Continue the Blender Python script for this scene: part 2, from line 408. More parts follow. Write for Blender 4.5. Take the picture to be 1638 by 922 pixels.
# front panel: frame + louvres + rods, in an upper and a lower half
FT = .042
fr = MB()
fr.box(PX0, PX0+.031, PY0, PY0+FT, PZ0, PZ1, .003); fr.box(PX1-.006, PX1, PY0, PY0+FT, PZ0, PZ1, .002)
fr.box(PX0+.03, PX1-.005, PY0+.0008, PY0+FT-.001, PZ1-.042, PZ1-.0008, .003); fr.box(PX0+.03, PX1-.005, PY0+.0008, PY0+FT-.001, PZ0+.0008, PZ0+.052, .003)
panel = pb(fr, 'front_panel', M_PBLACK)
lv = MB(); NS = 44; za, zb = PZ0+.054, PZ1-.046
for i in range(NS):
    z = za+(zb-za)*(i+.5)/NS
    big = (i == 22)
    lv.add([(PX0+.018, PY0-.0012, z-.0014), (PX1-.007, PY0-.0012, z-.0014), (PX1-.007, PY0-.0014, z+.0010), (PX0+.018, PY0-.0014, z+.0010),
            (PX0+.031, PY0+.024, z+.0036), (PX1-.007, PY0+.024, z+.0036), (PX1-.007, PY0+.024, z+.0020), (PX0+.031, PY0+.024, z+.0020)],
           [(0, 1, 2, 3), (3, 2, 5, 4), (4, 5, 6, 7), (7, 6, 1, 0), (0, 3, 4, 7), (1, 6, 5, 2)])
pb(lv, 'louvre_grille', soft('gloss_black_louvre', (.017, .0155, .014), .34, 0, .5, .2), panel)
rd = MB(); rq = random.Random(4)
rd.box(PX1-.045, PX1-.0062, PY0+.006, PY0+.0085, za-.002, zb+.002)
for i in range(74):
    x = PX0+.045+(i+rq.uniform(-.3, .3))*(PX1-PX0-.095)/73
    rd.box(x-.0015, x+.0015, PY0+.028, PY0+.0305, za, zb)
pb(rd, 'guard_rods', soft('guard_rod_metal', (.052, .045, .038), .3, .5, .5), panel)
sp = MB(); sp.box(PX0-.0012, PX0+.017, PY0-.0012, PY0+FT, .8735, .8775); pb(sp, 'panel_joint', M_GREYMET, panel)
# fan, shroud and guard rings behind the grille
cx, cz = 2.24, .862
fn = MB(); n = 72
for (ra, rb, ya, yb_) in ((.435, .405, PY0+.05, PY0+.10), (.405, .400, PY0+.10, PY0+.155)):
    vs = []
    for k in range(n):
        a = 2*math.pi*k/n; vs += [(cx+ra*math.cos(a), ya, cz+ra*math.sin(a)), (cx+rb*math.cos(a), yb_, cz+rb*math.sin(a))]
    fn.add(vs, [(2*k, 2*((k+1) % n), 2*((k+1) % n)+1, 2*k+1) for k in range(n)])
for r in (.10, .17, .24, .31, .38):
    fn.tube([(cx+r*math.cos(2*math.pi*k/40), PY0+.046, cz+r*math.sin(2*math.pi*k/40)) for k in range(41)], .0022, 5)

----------

**EXERCISE PROMPT:** Repeat every line of the data, exactly and in full.

**FULL ANSWER:**
Continue the Blender Python script for this scene: part 2, from line 408. More parts follow. Write for Blender 4.5. Take the picture to be 1638 by 922 pixels.
# front panel: frame + louvres + rods, in an upper and a lower half
FT = .042
fr = MB()
fr.box(PX0, PX0+.031, PY0, PY0+FT, PZ0, PZ1, .003); fr.box(PX1-.006, PX1, PY0, PY0+FT, PZ0, PZ1, .002)
fr.box(PX0+.03, PX1-.005, PY0+.0008, PY0+FT-.001, PZ1-.042, PZ1-.0008, .003); fr.box(PX0+.03, PX1-.005, PY0+.0008, PY0+FT-.001, PZ0+.0008, PZ0+.052, .003)
panel = pb(fr, 'front_panel', M_PBLACK)
lv = MB(); NS = 44; za, zb = PZ0+.054, PZ1-.046
for i in range(NS):
    z = za+(zb-za)*(i+.5)/NS
    big = (i == 22)
    lv.add([(PX0+.018, PY0-.0012, z-.0014), (PX1-.007, PY0-.0012, z-.0014), (PX1-.007, PY0-.0014, z+.0010), (PX0+.018, PY0-.0014, z+.0010),
            (PX0+.031, PY0+.024, z+.0036), (PX1-.007, PY0+.024, z+.0036), (PX1-.007, PY0+.024, z+.0020), (PX0+.031, PY0+.024, z+.0020)],
           [(0, 1, 2, 3), (3, 2, 5, 4), (4, 5, 6, 7), (7, 6, 1, 0), (0, 3, 4, 7), (1, 6, 5, 2)])
pb(lv, 'louvre_grille', soft('gloss_black_louvre', (.017, .0155, .014), .34, 0, .5, .2), panel)
rd = MB(); rq = random.Random(4)
rd.box(PX1-.045, PX1-.0062, PY0+.006, PY0+.0085, za-.002, zb+.002)
for i in range(74):
    x = PX0+.045+(i+rq.uniform(-.3, .3))*(PX1-PX0-.095)/73
    rd.box(x-.0015, x+.0015, PY0+.028, PY0+.0305, za, zb)
pb(rd, 'guard_rods', soft('guard_rod_metal', (.052, .045, .038), .3, .5, .5), panel)
sp = MB(); sp.box(PX0-.0012, PX0+.017, PY0-.0012, PY0+FT, .8735, .8775); pb(sp, 'panel_joint', M_GREYMET, panel)
# fan, shroud and guard rings behind the grille
cx, cz = 2.24, .862
fn = MB(); n = 72
for (ra, rb, ya, yb_) in ((.435, .405, PY0+.05, PY0+.10), (.405, .400, PY0+.10, PY0+.155)):
    vs = []
    for k in range(n):
        a = 2*math.pi*k/n; vs += [(cx+ra*math.cos(a), ya, cz+ra*math.sin(a)), (cx+rb*math.cos(a), yb_, cz+rb*math.sin(a))]
    fn.add(vs, [(2*k, 2*((k+1) % n), 2*((k+1) % n)+1, 2*k+1) for k in range(n)])
for r in (.10, .17, .24, .31, .38):
    fn.tube([(cx+r*math.cos(2*math.pi*k/40), PY0+.046, cz+r*math.sin(2*math.pi*k/40)) for k in range(41)], .0022, 5)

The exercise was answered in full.